The parsing of the right-hand side of the =~ operator is highly sensitive to quoting. If any part of the regular expression is enclosed in single (') or double (") quotes, Bash treats that specific quoted portion as a literal string rather than a regex metacharacter.

# Evaluates as a regular expression (matches "a", "b", or "c")
[[ $string =~ [abc] ]]


# Evaluates as a literal string (matches the exact sequence "[abc]")
[[ $string =~ "[abc]" ]]
To avoid parsing errors with complex patterns containing spaces or shell metacharacters (like |, <, >), the standard technical practice is to assign the regular expression to a variable before evaluation.

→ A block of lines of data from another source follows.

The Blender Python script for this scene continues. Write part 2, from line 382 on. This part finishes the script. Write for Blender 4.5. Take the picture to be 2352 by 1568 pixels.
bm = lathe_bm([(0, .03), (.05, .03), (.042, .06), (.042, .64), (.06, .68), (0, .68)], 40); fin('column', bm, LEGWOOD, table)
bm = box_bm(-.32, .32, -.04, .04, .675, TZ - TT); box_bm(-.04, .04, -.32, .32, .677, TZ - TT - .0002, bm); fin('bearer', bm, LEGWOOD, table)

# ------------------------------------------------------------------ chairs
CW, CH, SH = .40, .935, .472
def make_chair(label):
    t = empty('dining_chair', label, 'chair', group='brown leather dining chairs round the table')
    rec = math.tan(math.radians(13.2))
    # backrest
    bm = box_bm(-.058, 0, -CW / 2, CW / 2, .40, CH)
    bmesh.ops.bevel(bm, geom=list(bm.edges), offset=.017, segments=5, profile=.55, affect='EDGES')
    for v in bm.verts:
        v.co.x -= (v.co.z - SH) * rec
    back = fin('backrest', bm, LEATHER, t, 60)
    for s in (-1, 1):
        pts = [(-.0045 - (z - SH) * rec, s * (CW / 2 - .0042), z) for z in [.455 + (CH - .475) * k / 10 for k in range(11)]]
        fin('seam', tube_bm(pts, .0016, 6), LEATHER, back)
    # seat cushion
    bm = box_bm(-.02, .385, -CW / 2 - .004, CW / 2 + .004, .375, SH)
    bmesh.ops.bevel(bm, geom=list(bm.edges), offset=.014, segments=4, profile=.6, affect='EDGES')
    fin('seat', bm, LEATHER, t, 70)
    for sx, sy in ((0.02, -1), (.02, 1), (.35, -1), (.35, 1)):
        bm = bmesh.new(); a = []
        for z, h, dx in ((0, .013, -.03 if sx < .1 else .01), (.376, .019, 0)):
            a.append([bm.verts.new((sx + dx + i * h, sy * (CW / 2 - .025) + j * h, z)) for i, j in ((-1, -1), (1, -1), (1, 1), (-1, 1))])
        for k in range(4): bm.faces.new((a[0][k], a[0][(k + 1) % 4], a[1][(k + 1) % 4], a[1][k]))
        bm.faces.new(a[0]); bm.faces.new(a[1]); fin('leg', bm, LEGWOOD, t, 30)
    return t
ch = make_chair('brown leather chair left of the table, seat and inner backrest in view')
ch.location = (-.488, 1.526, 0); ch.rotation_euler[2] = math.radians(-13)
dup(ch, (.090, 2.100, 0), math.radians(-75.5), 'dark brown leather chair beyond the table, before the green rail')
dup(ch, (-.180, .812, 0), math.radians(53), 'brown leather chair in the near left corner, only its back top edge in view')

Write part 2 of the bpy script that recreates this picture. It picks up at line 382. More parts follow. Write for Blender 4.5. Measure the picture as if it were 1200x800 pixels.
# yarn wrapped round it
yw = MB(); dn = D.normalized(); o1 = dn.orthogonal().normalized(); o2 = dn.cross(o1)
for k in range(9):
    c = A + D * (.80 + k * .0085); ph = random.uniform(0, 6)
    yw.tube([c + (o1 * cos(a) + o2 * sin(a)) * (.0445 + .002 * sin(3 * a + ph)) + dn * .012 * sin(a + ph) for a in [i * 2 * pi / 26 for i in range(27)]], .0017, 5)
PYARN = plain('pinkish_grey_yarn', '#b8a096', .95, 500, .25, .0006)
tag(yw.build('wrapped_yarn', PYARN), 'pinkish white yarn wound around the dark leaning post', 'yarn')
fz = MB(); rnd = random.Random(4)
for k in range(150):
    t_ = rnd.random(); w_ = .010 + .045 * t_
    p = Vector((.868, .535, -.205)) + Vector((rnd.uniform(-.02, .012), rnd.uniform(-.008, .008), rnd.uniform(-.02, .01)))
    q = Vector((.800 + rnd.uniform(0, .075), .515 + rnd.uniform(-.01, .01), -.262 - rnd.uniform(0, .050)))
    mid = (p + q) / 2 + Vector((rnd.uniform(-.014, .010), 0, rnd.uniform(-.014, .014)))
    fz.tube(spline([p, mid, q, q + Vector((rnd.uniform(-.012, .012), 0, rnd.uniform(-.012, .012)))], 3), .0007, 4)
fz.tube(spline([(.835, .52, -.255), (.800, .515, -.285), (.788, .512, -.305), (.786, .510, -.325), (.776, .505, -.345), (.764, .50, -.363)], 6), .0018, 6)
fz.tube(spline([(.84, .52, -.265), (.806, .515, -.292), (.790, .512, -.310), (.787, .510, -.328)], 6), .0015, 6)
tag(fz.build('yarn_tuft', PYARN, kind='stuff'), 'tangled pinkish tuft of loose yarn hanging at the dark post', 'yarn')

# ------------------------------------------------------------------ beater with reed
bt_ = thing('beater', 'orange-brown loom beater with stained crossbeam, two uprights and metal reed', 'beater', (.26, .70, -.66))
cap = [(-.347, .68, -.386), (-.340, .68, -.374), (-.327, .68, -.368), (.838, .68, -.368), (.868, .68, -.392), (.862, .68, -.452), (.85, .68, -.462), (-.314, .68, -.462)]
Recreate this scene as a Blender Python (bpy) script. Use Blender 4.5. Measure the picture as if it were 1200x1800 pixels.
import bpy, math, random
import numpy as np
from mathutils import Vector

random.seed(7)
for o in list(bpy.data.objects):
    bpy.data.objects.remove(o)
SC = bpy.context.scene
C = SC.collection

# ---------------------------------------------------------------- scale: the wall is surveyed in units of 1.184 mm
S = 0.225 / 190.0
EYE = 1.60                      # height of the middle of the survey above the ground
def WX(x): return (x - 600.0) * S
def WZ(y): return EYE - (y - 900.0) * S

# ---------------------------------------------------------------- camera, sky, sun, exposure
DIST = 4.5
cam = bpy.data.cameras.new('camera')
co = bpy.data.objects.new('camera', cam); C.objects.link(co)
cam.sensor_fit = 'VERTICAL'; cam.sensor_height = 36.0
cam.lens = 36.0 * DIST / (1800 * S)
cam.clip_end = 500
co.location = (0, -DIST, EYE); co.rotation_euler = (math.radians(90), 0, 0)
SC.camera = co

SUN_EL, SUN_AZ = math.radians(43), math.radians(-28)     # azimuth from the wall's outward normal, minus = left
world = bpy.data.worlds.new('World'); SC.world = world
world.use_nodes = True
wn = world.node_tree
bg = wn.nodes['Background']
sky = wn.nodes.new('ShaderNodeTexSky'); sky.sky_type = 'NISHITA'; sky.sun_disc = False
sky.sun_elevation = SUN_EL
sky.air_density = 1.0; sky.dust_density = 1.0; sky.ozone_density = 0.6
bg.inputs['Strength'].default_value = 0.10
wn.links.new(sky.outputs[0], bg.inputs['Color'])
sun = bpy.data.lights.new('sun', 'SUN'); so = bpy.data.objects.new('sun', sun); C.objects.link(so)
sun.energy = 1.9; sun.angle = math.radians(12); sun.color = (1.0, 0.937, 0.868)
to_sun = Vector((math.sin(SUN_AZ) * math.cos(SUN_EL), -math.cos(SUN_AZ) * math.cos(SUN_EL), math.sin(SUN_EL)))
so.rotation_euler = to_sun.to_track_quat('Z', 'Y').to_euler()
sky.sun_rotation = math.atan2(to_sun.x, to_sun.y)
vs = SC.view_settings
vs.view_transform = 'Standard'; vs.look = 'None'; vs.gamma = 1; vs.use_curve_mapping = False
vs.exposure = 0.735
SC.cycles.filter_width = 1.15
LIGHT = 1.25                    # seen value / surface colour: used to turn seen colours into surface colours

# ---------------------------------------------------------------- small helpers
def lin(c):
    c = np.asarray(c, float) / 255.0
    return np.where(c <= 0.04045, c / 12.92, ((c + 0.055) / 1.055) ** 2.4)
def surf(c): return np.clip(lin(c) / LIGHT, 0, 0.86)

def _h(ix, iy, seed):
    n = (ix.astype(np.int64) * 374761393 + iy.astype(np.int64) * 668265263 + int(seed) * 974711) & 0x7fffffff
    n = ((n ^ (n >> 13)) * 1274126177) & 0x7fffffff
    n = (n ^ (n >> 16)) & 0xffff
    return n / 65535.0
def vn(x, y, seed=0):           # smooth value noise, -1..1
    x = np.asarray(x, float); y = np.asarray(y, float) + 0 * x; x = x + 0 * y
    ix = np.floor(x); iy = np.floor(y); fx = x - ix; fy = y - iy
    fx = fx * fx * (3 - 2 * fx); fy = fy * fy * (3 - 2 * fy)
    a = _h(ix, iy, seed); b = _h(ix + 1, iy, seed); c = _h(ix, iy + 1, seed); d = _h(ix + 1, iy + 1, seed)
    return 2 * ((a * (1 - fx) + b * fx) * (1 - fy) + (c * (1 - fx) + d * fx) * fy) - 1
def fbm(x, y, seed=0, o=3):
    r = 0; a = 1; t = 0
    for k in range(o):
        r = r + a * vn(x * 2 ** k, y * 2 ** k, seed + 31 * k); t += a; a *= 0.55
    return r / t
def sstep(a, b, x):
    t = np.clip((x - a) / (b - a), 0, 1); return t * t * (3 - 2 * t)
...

# Recommended syntax using POSIX ERE character classes
pattern='^prefix-([0-9]{3})[[:space:]]+(.*)$'
[[ $string =~ $pattern ]]

Capture Groups and BASH_REMATCH

When a successful match occurs, Bash automatically populates a global array variable named BASH_REMATCH with the results of the match and any parenthesized subexpressions (capture groups). This array is strictly read-only and managed exclusively by the shell. Attempting to modify, reassign, or unset it will result in a runtime error (e.g., bash: BASH_REMATCH: readonly variable).
  • ${BASH_REMATCH[0]}: Contains the contiguous substring of the left-hand string that matched the entire regular expression.
  • ${BASH_REMATCH[n]}: Contains the substring that matched the nth parenthesized subexpression in the regex.
string="data-2048-xyz"
pattern='^([a-z]+)-([0-9]+)'

[[ $string =~ $pattern ]]


# Array state post-evaluation:

# ${BASH_REMATCH[0]} == "data-2048"

# ${BASH_REMATCH[1]} == "data"

# ${BASH_REMATCH[2]} == "2048"
The BASH_REMATCH array is overwritten by the shell every time the =~ operator is executed. If the match fails, the array is cleared.